Prove that triangle \(ABC\) is a right-angled triangle.
We first draw a sketch:
To show that \(\triangle ABC\) is right angled we need to show that \(AB \perp AC\) or that \(AC
\perp BC\) or \(AB \perp BC\). We can do this by calculating the gradients of \(AB\), \(AC\) and
\(BC\) and then seeing if any of these gradients is the negative inverse of any of the other two
gradients.
\begin{align*}
m_{AB} & = \frac{-2 - 1}{3 - (-3)} \\
& = \frac{-3}{6} \\
& = \frac{-1}{2} \\\\
m_{BC} & = \frac{10 - (-2)}{9 - 3} \\
& = \frac{12}{6} \\
& = 2 \\\\
m_{AC} & = \frac{10 - 1}{9 - (-3)} \\
& = \frac{9}{12} \\
& = \frac{3}{4}
\end{align*}
Now we note that:
\begin{align*}
m_{AB} \times m_{BC} & = \frac{-1}{2} \times 2 = -1 \\
\therefore AB \perp BC \\
\therefore \triangle ABC \text{ is right-angled}
\end{align*}
Find the coordinates of \(D\), if \(ABCD\) is a parallelogram.
A parallelogram has both sides equal in length and parallel. Therefore \(CD \parallel AB\) and \(AD
\parallel BC\). Also \(CD = AB\) and \(AD = BC\).
Let the coordinates of \(D\) be \((x;y)\).
Since \(AD \parallel BC\), \(m_{AD} = m_{BC}\).
From the previous question we know that \(m_{BC} = 2\). Therefore the gradient of \(AD\) is:
\begin{align*}
m_{AD} & = \frac{y_{2} - y_{1}}{x_{2} - x_{1}} \\
2 & = \frac{y - 1}{x - (-3)} \\
2(x + 3) & = y - 1 \\
2x + 6 & = y - 1 \\
2x + 7 & = y
\end{align*}
Since \(CD \parallel AB\), \(m_{CD} = m_{AB}\).

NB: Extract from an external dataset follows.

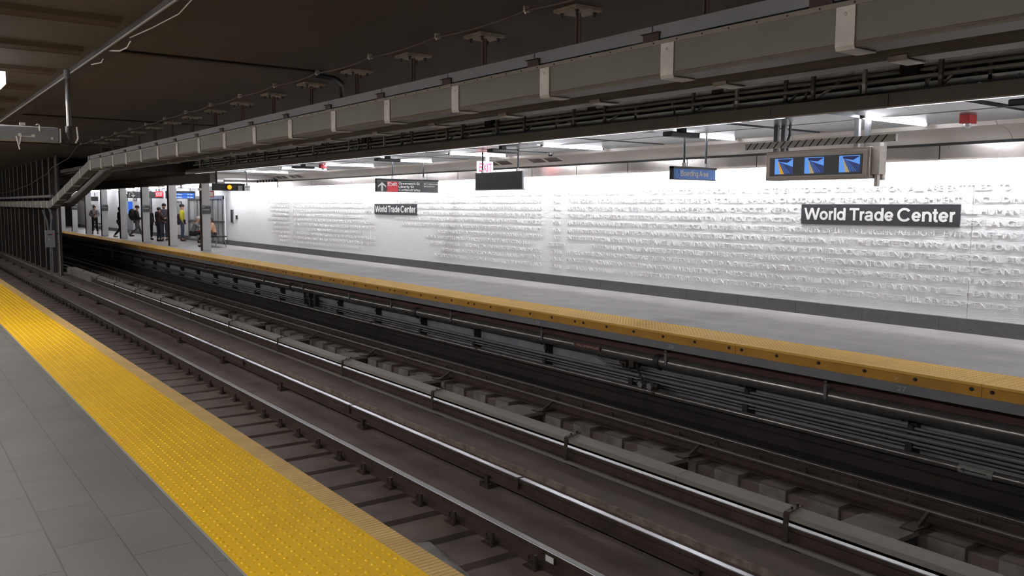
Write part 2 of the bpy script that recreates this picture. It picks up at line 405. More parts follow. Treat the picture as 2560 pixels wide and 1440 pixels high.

From the previous question we know that \(m_{AB} = \frac{-1}{2}\). Therefore the gradient of \(CD\)
is:
\begin{align*}
m_{CD} & = \frac{y_{2} - y_{1}}{x_{2} - x_{1}} \\
\frac{-1}{2} & = \frac{y - 10}{x - 9} \\
\frac{-1}{2}(x - 9) & = y - 10 \\
-x + 9 & = 2y - 20 \\
-x + 29 & = 2y
\end{align*}
Now we have two equations with two unknowns. We can equate the two equations and solve for \(x\):
\begin{align*}
4x + 14 & = -x + 29 \\
5x & = 15 \\
x & = 3
\end{align*}
Now we can solve for \(y\):
\begin{align*}
2x + 7 & = y \\
2(3) + 7 & = y \\
13 & = y
\end{align*}
Therefore the coordinates of \(D\) are \((3;13)\).
Find the equation of a line parallel to the line \(BC\), which passes through the point \(A\).
We know from the first question that the gradient of line \(BC\) is 2. We also know that point \(A\)
is at \((-3;1)\).
The line parallel to \(BC\) will have the same gradient as \(BC\) so we can write the equation of
this line as: \(y = 2x + c\).
Now we can use point \(A\) to find the \(y\)-intercept of the line:
\begin{align*}
2 & = 2(-5) + c \\
2 & = -10 + c \\
12 & = c
\end{align*}
Therefore the equation of the line parallel to \(BC\) and passing through \(A\) is \(y = 2x + 12\).